[start]

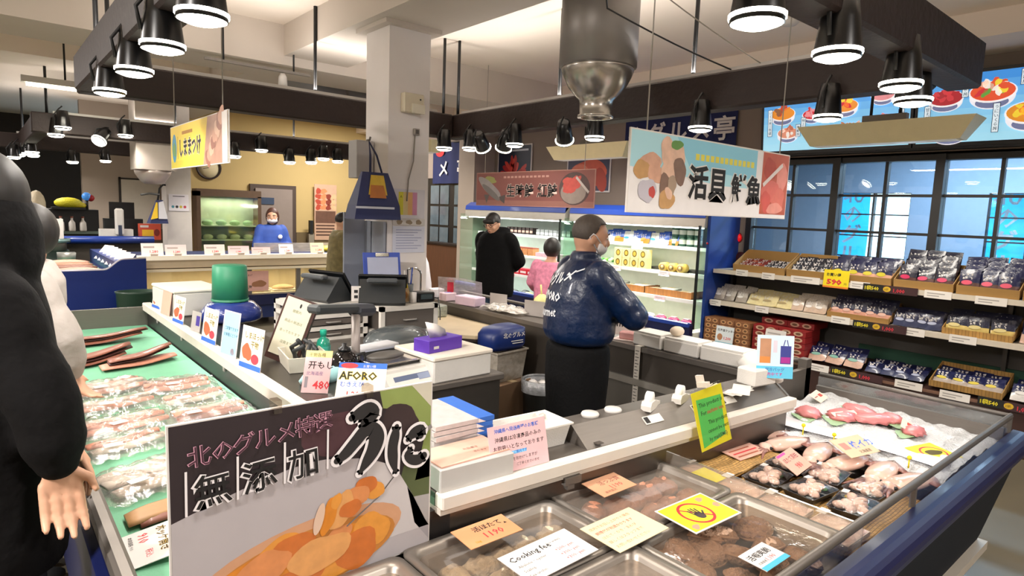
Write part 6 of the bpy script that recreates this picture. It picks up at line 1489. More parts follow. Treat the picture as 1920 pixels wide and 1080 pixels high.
# ================================================================== FRIDGES
INW = m('#dfeee2', .6)
def fridge(ya, yb, lab, tint, inner):
    t = tb('open_fridge', lab, 'fridge', (6.0, (ya + yb) / 2, 0), 0, 'open fridges')
    IN = m(inner, .6)
    q = wm(t); q.b2((6.3, yb, .3), (6.34, ya, 1.72), IN); q.build('back_wall', t)
    q = wm(t); q.b2((5.62, yb, 0), (6.34, ya, .3), m('#1b2a5a', .5)); q.b2((5.66, yb, .3), (6.3, ya, .46), IN); q.build('base', t)
    q = wm(t); q.b2((5.56, yb, .34), (5.66, ya, .56), NAVY, bev=.02); q.b2((5.555, yb, .52), (5.6, ya, .575), BLUE, bev=.01); q.build('bumper', t)
    q = wm(t); q.prism([(5.72, 1.56), (6.34, 1.56), (6.34, 1.76), (5.84, 1.76), (5.74, 1.72)], yb, ya, m('#b9b5ae', .4, .4), 'y'); q.build('canopy', t)
    q = wm(t); q.prism([(5.725, 1.66), (5.735, 1.72), (5.83, 1.775), (6.3, 1.775), (6.3, 1.765), (5.84, 1.765)], yb, ya, m('#2247a8', .3, coat=.4), 'y'); q.build('fascia', t)
    MB2 = wm(t); MB2.b2((5.76, yb + .05, 1.545), (5.8, ya - .05, 1.558), m('#f4fff4', .4, emit=7.)); MB2.build('tube', t)
    for z, x in ((1.33, 5.98), (1.04, 5.93), (.76, 5.88)):
        q = wm(t); q.b2((x, yb + .02, z - .018), (6.3, ya - .02, z), m('#e6efe8', .4)); q.b2((x - .012, yb + .02, z - .03), (x, ya - .02, z + .008), m('#f2f2ee', .4)); q.build('shelf', t)
        lamp_area('shelf_light', (x - .02 - 6.0, 0, z - .035), .03, ya - yb - .2, 3.2, tint, (0, R(-15), 0), t)
    q = wm(t); q.b2((5.64, ya - .012, .5), (6.34, ya, 1.6), clear('#e9f6ee', .08, .04)); q.build('end_glass_far', t)
    q = wm(t); q.b2((5.64, yb, .5), (6.34, yb + .012, 1.56), clear('#e9f6ee', .08, .04)); q.b2((5.64, yb - .004, .5), (5.665, yb + .016, 1.58), BLACK); q.build('end_glass', t)
    lamp_area('canopy_light', (-.19, 0, 1.53), .06, ya - yb - .2, 16, tint, (0, R(20), 0), t)
    return t
fridge(5.66, 3.7, 'open fridge with yellow green light behind the man in blue', (.98, 1, .88), '#eceede')
fridge(7.9, 5.74, 'open fridge with mint light behind the man in black', (.92, 1, .96), '#e3eee8')
t = tb('fridge_end_panel', 'blue end panel between the right fridge and the wall shelf', 'panel', (6.05, 3.68, 0)); MB().b2((-.28, -.02, 0), (.29, .012, 1.74), m('#1c3a86', .4)).build('board', t); MB().ell((-.285, 0, 1.4), (.01, .012, .012), m('#c2203a', .4), 10, 6).build('red_button', t)
GF = 'goods in the right fridge'; GL = 'goods in the left fridge'
FB = [pouch('f1', '#2450b0', '#e0e6f0', '#e8e2d8', .15, .15), pouch('f2', '#2450b0', '#d99a3a', '#c98a3a', .15, .14), pouch('f3', '#e9ece8', '#3aa0c0', '#d9e6f0', .15, .14)]
for k in range(3): fill('chilled_pouch', ['blue topped white pouch in right fridge', 'orange based blue pouch in right fridge', 'pale pouch with blue spot in right fridge'][k], 'food pouch', GF, FB[k], [5.2 - .13 * (k + 3 * i) for i in range(3 if k < 2 else 2)], 2 if k < 2 else 1, 6.02, 1.332, .08, .012, 12)
def goods(name, lab, cat, grp, mb, locs, rz=-90):
    o0 = None
    for i, (x, y, z) in enumerate(locs):
        lb = lab % ordl(i)
        if o0 is None: o0 = S(name, lb, cat, mb, (x, y, z), R(rz), grp)
        else: dup(o0, (x, y, z), R(rz + rnd.uniform(-4, 4)), lb, grp)
q = MB(); q.lathe([(.045, 0), (.045, .1), (.04, .105), (0, .105)], m('#2f5a48', .35), n=16); q.lathe([(.0455, .03), (.0455, .08)], m('#d9ded0', .5), n=16, caps=False)
goods('green_jar', 'green jar with white label, %s in the upper stack', 'jar', GF, q, [(6.06, 4.28 - .1 * i, 1.437) for i in range(4)]); goods('green_jar', 'green jar with white label, %s in the lower stack', 'jar', GF, q, [(6.06, 4.28 - .1 * i, 1.332) for i in range(4)])
q = MB(); q.b2((-.058, -.05, 0), (.058, .05, .11), m('#dccf8e', .5)); q.M = Matrix.Translation((0, -.05, 0)); q.pre(0, .055, .034, .04, m('#5f4a1f', .5), 2); q.pre(0, .055, .022, .026, m('#b59a3a', .5), 3)
for j in range(2): goods('yellow_carton', 'pale yellow carton with round mark, %s in the ' + ('lower' if j == 0 else 'upper') + ' row', 'box', GF, q, [(6.0, 5.02 - .125 * i, 1.042 + .112 * j) for i in range(4)])
q = MB(); q.cyl((0, -.05, .05), (0, .05, .05), .05, m('#c9a94f', .5), n=18); q.cyl((0, -.052, .05), (0, -.05, .05), .036, m('#7a5a2a', .5), n=16); q.cyl((0, -.054, .05), (0, -.052, .05), .018, m('#e2cf8a', .5), n=12)
goods('cake_roll', 'yellow roll with brown ring, %s on the middle fridge shelf', 'roll', GF, q, [(6.0, 4.36 - .12 * i, 1.042) for i in range(3)])
q = MB(); q.b2((-.2, -.06, 0), (.2, .1, .03), m('#2c2a28', .5)); goods('dark_tray', 'dark tray under the yellow rolls, %s', 'tray', GF, q, [(6.14, 4.42, 1.042), (6.14, 3.98, 1.042)])
q = MB()
for k in range(14): q.ell((rnd.uniform(-.12, .12), rnd.uniform(-.05, .05), .02 + .03 * rnd.random()), (.03, .02, .02), m(('#3f8a3a', '#6fae4a', '#e2e6d0')[k % 3], .5), 8, 5)
S('vegetable_pack', 'pack of green vegetables left of the yellow cartons', 'vegetables', q, (6.0, 5.24, 1.06), group=GF)
for i, (ya, yb) in enumerate(((5.35, 4.6), (4.58, 3.95))):
    w = ya - yb; t = tb('wicker_basket', 'brown wicker basket of white packs, %s on lowest fridge shelf' % ('left' if i == 0 else 'right'), 'basket', (5.96, (ya + yb) / 2, .762), -90, 'fridge baskets')
    BK = wick('#a5682f'); q = MB(); q.b2((-w / 2, -.01, 0), (w / 2, 0, .075), BK); q.b2((-w / 2, 0, 0), (w / 2, .26, .01), BK)
    for sx in (-1, 1): q.b2((sx * w / 2, 0, 0), (sx * (w / 2 - .01), .26, .08), BK)
    q.build('basket', t)
q = MB(); q.loft([rect(.075, .09, 0), rect(.08, .095, .02), rect(.07, .085, .03)], m('#e6e6de', .4, coat=.3)); q.b2((-.03, -.04, .03), (.04, .03, .033), m('#c9b58a', .6))
goods('white_pack', 'white pack in the wicker baskets, %s', 'food pack', GF, q, [(6.07, 5.25 - .19 * i, .80 + .02 * (i % 2)) for i in range(7)])
q = MB(); q.ell((0, 0, .03), (.075, .05, .03), m('#e9e4dc', .4, bump=.6, bsc=30), 12, 7); goods('white_bag', 'crinkled white bag on right fridge deck, %s', 'bag', GF, q, [(5.8 + .1 * (i % 2), 5.0 - .11 * i, .475 + .02 * (i % 2)) for i in range(7)])
q = MB(); q.ell((0, 0, .03), (.07, .045, .03), m('#b03a6a', .35, bump=.6, bsc=30), 12, 7); q.b2((-.03, -.03, .055), (.03, .02, .062), m('#e6c9d6', .5)); goods('pink_bag', 'shiny pink bag on right fridge deck, %s', 'bag', GF, q, [(5.78 + .1 * (i % 2), 4.36 - .085 * i, .475 + .02 * (i % 2)) for i in range(7)])
for j, z in enumerate((1.012, .73, 1.302)):
    for i, y in enumerate((5.0, 4.3, 4.75)[:2] if j < 2 else (4.75,)): card('pink price card on right fridge %s shelf edge, %s' % (['middle', 'lowest', 'top'][j], 'left' if i == 0 else 'right'), ((5.905, 5.855, 5.955)[j], y, z - .02), -90, -5, .14, .06, m('#efc9cf', .6), d_tag, group='fridge price cards')
card('white hanging leaflet in the right fridge', (5.96, 4.75, 1.2), -90, -4, .16, .16, m('#dfe9ee', .6), d_tag, 'leaflet', 'leaflet')
# left fridge
q = MB(); q.b2((-.03, -.05, 0), (.03, .05, .1), m('#3a302e', .4)); q.b2((-.03, -.052, .03), (.03, -.05, .06), m('#d0a090', .5)); goods('dark_tub', 'dark tub with pink band, %s on top shelf of left fridge', 'tub', GL, q, [(6.02, 7.15 - .085 * i, 1.332) for i in range(7)])
q = MB(); q.b2((-.035, -.05, 0), (.035, .05, .09), m('#8a8a88', .5)); q.b2((-.035, -.052, .02), (.035, -.05, .05), m('#d5d5d0', .5)); goods('grey_tub', 'grey tub, %s on top shelf of left fridge', 'tub', GL, q, [(6.02, 6.5 - .085 * i, 1.332) for i in range(8)])
q = MB(); q.b2((-.05, -.06, 0), (.05, .06, .1), m('#c98a5a', .5, var=.25, sc=30)); q.b2((-.05, -.06, .1), (.05, .06, .112), m('#8a3a2a', .5)); goods('orange_carton', 'orange carton, %s on middle shelf of left fridge', 'box', GL, q, [(5.98, 7.05 - .115 * i, 1.042) for i in range(5)])
q = MB(); q.b2((-.06, -.06, 0), (.06, .06, .06), m('#dfb9c4', .5)); goods('pink_carton', 'pale pink carton, %s on middle shelf of left fridge', 'box', GL, q, [(5.98, 6.42 - .14 * i, 1.042) for i in range(4)])
q = MB(); q.b2((-.07, -.06, 0), (.07, .06, .09), m('#c9283a', .5)); q.b2((-.06, -.062, .03), (.06, -.06, .06), m('#efd9da', .5)); goods('red_carton', 'red carton, %s on lowest shelf of left fridge', 'box', GL, q, [(5.94, 7.0 - .16 * i, .762) for i in range(4)])
for k, (nm, c, y, lab) in enumerate((('snack_box', '#a5564a', 7.1, 'reddish pack, %s on left fridge deck'), ('dark_pack', '#2f3436', 6.75, 'dark pack, %s on left fridge deck'), ('yellow_bag', '#dcd27a', 6.45, 'yellow bag, %s on left fridge deck'), ('grey_pack', '#8f9a98', 6.1, 'grey green pack, %s on left fridge deck'))):
    q = MB(); q.ell((0, 0, .04), (.08, .06, .045), m(c, .45, bump=.5, bsc=30), 12, 7); goods(nm, lab, 'food pack', GL, q, [(5.8 + .11 * (i % 2), y - .11 * i, .47) for i in range(3)])
for i, y in enumerate((6.9, 6.2)): card('red price card hanging on lowest left fridge shelf, %s' % ('left' if i == 0 else 'right'), (5.855, y, .68), -90, -5, .1, .08, m('#d9505a', .6), d_tag, group='fridge price cards')
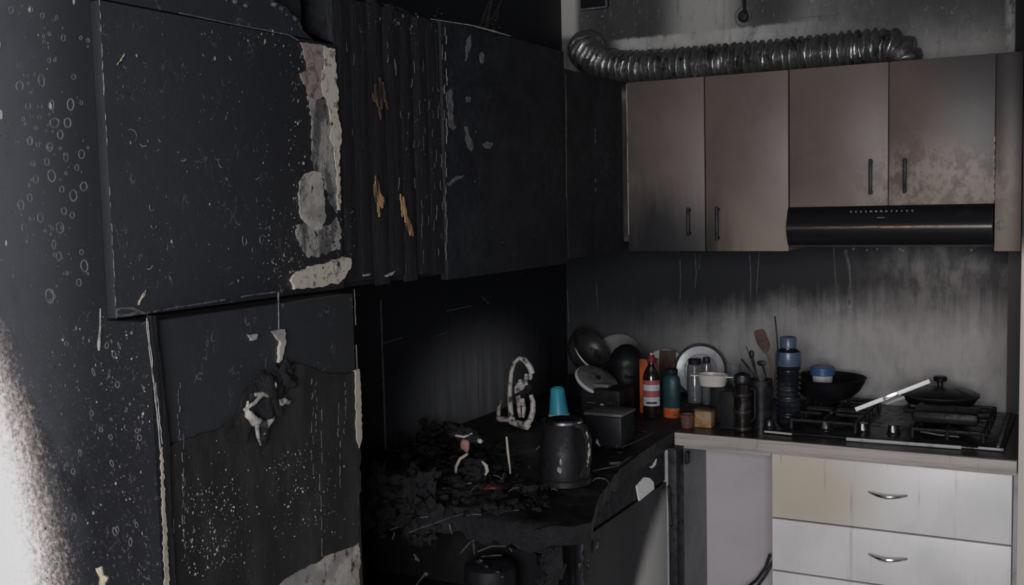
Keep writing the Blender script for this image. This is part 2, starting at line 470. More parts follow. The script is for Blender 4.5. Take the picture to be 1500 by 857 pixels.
def jag(pts, step, amp, closed=True):
    """outline of pixels made ragged"""
    out = []
    n = len(pts)
    for i in range(n if closed else n - 1):
        a = Vector(pts[i]); b = Vector(pts[(i + 1) % n]); L = (b - a).length
        m = max(1, int(L / step))
        nn = Vector((-(b - a).y, (b - a).x)).normalized() if L > 0 else Vector((0, 0))
        for j in range(m):
            p = a.lerp(b, j / m)
            out.append(p if j == 0 else p + nn * random.uniform(-amp, amp))
    if not closed: out.append(Vector(pts[-1]))
    return [(p.x, p.y) for p in out]


def patchX(pix, X, th, step=7, amp=2.0):
    mb = MB(); mb.prism([onX(p, X) for p in jag(jag(pix, step, amp), 2.2, .9)], (th, 0, 0)); return mb


def on(p, X):
    """a point on a plane facing +X (a number) or facing -Y (('y', value)), with its in-plane and outward axes"""
    if isinstance(X, tuple): return onY(p, X[1]), Vector((1, 0, 0)), Vector((0, -1, 0))
    return onX(p, X), Vector((0, 1, 0)), Vector((1, 0, 0))


def flakes(mb, region, n, X, smin=.002, smax=.006, th=.0012, curl=.5, dens=None):
    """small peeled bits lying on an upright plane; some round, some thin curls"""
    x0, y0, x1, y1 = region; W = Vector((0, 0, 1))
    for i in range(n):
        for _ in range(20):
            p = (random.uniform(x0, x1), random.uniform(y0, y1))
            if dens is None or random.random() < dens(p): break
        else: continue
        c, U, N = on(p, X); s = smin + (smax - smin) * random.random() ** 2.2
        a0 = random.uniform(0, 6.28)
        if random.random() < curl:
            R = s * random.uniform(1.0, 2.4); sweep = random.uniform(.7, 2.6); w = s * random.uniform(.12, .28); m = 5
            o = [(R * math.cos(a0 + sweep * j / m), R * math.sin(a0 + sweep * j / m)) for j in range(m + 1)]
            q = [((R - w) * math.cos(a0 + sweep * j / m), (R - w) * math.sin(a0 + sweep * j / m)) for j in range(m + 1)]
            for j in range(m):
                f = [c + N * (th * (1 if k in (1, 2) else .4)) + U * u + W * v for k, (u, v) in enumerate((o[j], o[j + 1], q[j + 1], q[j]))]
                mb.b.faces.new([mb.b.verts.new(v) for v in f])
        else:
            m = random.choice((5, 6, 7)); e = random.uniform(.35, 1)
            vs_ = []
            for j in range(m):
                a = a0 + 6.28 * j / m; r = s * random.uniform(.5, 1)
                vs_.append(mb.b.verts.new(c + N * (th * random.uniform(.5, 2)) + U * (r * e * math.cos(a)) + W * (r * math.sin(a))))
            mb.b.faces.new(vs_)
    return mb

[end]

Aim of the task:
Count the lines of the material that include the word "follow", then state only the total.

Answer to the task:
2